Task — Starting with the first line and ending with the line that holds "return S(u, v, h)", repeat the material exactly.

Stored records —
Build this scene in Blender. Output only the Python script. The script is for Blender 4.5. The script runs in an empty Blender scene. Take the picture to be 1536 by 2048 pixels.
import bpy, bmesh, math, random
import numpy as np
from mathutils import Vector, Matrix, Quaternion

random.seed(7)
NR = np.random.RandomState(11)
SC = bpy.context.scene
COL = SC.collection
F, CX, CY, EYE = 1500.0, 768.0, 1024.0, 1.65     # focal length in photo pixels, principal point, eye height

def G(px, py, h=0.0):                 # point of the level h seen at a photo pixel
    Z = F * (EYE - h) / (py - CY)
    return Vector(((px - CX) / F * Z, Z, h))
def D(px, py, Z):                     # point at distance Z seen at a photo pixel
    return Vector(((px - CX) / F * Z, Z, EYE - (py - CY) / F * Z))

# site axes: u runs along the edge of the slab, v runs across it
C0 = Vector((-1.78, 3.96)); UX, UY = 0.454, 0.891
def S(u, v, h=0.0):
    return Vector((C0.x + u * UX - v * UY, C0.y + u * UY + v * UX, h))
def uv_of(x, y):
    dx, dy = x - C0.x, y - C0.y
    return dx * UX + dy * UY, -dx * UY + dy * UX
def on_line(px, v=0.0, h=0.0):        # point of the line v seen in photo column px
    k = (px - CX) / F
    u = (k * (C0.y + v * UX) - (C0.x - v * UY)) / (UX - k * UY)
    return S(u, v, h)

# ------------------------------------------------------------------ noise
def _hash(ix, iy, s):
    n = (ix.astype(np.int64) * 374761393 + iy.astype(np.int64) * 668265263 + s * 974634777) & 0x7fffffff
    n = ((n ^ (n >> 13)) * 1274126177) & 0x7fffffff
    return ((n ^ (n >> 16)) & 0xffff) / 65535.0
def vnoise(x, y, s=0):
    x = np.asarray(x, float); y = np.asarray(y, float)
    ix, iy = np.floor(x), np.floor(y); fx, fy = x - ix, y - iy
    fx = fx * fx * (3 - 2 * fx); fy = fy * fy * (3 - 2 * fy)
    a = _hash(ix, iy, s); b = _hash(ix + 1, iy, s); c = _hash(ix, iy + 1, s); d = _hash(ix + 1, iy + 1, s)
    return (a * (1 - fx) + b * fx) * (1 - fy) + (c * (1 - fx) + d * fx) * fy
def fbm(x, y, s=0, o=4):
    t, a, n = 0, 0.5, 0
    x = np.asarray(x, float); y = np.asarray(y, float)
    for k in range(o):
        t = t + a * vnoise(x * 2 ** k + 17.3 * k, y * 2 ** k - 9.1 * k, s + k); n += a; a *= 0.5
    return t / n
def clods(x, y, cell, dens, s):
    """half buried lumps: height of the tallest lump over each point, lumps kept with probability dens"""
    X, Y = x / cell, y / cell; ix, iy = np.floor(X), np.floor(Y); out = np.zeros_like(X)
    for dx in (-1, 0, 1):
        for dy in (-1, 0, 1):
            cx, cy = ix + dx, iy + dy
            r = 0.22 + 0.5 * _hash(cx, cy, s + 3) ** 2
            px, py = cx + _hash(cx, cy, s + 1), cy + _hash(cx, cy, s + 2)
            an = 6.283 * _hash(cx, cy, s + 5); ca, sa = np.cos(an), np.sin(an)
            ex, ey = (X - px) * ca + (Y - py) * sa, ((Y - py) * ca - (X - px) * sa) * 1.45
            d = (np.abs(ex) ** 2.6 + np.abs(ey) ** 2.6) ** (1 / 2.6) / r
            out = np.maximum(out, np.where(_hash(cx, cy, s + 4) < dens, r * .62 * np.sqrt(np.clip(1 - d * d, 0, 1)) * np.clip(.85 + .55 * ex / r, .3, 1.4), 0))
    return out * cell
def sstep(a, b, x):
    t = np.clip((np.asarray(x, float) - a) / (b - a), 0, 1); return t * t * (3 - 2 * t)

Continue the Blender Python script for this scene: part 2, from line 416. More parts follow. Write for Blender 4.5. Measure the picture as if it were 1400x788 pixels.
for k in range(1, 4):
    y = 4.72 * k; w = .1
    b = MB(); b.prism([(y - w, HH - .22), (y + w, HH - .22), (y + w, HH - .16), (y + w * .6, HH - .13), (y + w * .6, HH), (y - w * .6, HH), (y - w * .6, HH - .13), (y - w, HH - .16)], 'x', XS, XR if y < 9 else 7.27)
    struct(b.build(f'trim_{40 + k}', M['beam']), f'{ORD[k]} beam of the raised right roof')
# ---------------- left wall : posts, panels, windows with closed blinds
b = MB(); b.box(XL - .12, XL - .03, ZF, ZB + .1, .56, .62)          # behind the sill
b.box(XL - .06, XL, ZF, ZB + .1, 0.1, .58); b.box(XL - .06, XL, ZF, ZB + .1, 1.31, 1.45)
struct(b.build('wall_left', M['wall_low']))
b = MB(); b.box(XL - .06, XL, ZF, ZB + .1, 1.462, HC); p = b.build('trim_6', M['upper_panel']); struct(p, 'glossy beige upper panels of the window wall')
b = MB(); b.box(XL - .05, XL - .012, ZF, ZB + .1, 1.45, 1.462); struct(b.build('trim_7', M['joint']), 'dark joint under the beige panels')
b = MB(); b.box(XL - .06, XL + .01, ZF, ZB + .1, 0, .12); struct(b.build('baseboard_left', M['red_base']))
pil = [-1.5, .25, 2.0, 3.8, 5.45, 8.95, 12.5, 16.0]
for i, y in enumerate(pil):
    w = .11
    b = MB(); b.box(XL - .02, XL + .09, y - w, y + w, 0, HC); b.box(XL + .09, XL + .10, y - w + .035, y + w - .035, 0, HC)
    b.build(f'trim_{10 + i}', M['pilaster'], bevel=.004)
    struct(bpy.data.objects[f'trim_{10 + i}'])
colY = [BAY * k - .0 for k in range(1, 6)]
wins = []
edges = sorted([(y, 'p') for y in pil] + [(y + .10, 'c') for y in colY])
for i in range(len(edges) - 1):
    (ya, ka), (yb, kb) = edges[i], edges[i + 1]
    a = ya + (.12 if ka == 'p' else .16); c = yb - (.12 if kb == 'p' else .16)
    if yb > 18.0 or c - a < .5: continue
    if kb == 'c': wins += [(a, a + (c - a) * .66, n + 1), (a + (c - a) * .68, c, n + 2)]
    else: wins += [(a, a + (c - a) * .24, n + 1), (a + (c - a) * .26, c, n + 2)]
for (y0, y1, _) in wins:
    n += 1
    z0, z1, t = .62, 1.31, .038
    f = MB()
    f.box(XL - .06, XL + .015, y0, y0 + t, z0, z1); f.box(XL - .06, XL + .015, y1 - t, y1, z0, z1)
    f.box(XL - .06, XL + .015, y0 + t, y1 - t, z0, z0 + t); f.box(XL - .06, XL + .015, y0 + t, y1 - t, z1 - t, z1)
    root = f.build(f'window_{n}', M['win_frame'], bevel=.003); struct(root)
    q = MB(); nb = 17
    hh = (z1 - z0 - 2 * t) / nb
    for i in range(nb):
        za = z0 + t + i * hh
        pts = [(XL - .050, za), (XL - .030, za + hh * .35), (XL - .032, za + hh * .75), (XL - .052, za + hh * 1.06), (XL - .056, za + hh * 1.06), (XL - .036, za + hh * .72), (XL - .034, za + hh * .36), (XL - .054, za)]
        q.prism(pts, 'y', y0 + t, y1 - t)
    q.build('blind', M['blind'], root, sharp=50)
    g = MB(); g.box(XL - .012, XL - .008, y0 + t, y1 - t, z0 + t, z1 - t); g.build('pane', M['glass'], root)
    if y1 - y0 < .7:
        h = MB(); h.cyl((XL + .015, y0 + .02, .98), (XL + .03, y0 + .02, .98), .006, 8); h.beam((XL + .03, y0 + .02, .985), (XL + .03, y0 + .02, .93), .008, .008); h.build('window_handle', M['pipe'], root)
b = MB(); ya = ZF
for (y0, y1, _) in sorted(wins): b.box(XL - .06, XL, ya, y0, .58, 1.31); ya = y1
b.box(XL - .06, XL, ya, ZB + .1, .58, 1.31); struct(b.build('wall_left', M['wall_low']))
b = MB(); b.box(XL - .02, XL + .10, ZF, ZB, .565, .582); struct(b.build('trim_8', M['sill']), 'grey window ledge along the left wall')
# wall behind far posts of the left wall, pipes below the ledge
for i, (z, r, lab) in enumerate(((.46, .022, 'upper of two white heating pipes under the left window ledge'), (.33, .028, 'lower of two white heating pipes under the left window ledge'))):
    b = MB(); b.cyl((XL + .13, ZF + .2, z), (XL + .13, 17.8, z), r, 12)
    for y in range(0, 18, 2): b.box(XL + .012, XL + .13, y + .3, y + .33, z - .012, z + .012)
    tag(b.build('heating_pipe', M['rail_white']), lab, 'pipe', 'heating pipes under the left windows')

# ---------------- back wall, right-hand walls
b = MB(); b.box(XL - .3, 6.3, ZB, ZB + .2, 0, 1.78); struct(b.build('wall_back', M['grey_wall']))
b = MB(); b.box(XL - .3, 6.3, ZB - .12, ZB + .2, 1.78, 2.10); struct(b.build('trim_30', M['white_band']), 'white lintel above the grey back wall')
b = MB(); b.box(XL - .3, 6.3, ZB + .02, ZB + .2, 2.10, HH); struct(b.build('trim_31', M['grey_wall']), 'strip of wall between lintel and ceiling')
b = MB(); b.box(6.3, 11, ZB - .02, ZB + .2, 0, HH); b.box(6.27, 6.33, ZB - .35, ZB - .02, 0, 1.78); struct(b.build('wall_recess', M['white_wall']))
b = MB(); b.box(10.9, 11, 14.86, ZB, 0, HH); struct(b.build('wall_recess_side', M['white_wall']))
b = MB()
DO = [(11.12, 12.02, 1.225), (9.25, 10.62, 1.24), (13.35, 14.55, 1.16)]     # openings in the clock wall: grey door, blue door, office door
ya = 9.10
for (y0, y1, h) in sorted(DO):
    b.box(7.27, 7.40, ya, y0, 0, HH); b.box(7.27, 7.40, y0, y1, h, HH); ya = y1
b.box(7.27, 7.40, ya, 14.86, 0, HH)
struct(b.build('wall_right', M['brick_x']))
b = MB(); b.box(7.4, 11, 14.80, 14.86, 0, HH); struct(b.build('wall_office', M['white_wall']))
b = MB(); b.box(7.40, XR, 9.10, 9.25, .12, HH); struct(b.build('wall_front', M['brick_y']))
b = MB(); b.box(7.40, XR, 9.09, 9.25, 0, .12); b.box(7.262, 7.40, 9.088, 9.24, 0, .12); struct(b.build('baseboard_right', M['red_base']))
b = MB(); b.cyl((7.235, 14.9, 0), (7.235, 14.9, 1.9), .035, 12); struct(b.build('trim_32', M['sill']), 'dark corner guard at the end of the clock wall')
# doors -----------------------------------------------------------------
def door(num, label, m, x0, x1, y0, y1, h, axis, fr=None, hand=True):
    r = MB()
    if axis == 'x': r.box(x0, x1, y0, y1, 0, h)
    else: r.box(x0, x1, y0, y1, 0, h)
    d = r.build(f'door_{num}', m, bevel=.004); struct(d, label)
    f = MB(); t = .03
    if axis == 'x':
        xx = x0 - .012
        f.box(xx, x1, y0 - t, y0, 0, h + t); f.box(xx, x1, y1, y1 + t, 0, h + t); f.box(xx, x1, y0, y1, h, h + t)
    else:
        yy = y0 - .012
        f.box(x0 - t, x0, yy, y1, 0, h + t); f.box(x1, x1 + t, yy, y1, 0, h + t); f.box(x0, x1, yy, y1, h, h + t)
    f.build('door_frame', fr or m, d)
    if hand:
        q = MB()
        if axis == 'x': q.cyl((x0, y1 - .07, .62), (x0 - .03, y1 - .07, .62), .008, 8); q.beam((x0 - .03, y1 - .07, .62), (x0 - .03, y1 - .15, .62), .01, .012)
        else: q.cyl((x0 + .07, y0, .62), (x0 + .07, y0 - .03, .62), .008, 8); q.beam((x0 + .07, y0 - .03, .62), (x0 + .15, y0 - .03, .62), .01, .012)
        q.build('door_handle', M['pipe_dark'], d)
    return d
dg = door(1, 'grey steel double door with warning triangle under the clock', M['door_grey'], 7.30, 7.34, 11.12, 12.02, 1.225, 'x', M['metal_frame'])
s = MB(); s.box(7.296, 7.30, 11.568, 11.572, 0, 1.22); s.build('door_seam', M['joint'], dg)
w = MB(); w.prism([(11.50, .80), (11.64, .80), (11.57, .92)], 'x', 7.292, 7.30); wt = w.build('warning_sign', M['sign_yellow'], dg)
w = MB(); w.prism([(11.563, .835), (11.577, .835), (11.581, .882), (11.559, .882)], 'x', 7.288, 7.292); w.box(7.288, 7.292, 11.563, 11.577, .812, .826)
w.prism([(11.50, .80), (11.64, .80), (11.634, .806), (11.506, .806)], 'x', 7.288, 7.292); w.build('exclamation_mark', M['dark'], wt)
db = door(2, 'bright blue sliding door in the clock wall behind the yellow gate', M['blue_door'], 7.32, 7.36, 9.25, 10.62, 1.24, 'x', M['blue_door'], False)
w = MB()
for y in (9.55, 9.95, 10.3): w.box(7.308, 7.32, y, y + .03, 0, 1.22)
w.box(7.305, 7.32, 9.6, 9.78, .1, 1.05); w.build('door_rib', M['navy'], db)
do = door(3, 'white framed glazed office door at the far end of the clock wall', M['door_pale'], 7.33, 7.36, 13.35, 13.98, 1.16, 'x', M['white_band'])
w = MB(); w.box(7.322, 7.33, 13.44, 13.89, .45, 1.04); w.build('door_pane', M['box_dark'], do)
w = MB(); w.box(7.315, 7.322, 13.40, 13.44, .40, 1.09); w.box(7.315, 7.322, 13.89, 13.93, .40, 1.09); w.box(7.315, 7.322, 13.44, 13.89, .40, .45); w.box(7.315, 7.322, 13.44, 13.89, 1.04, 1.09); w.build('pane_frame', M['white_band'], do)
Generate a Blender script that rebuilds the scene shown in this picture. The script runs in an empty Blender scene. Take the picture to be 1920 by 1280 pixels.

The answer —
Build this scene in Blender. Output only the Python script. The script is for Blender 4.5. The script runs in an empty Blender scene. Take the picture to be 1536 by 2048 pixels.
import bpy, bmesh, math, random
import numpy as np
from mathutils import Vector, Matrix, Quaternion

random.seed(7)
NR = np.random.RandomState(11)
SC = bpy.context.scene
COL = SC.collection
F, CX, CY, EYE = 1500.0, 768.0, 1024.0, 1.65     # focal length in photo pixels, principal point, eye height

def G(px, py, h=0.0):                 # point of the level h seen at a photo pixel
    Z = F * (EYE - h) / (py - CY)
    return Vector(((px - CX) / F * Z, Z, h))
def D(px, py, Z):                     # point at distance Z seen at a photo pixel
    return Vector(((px - CX) / F * Z, Z, EYE - (py - CY) / F * Z))

# site axes: u runs along the edge of the slab, v runs across it
C0 = Vector((-1.78, 3.96)); UX, UY = 0.454, 0.891
def S(u, v, h=0.0):
    return Vector((C0.x + u * UX - v * UY, C0.y + u * UY + v * UX, h))
def uv_of(x, y):
    dx, dy = x - C0.x, y - C0.y
    return dx * UX + dy * UY, -dx * UY + dy * UX
def on_line(px, v=0.0, h=0.0):        # point of the line v seen in photo column px
    k = (px - CX) / F
    u = (k * (C0.y + v * UX) - (C0.x - v * UY)) / (UX - k * UY)
    return S(u, v, h)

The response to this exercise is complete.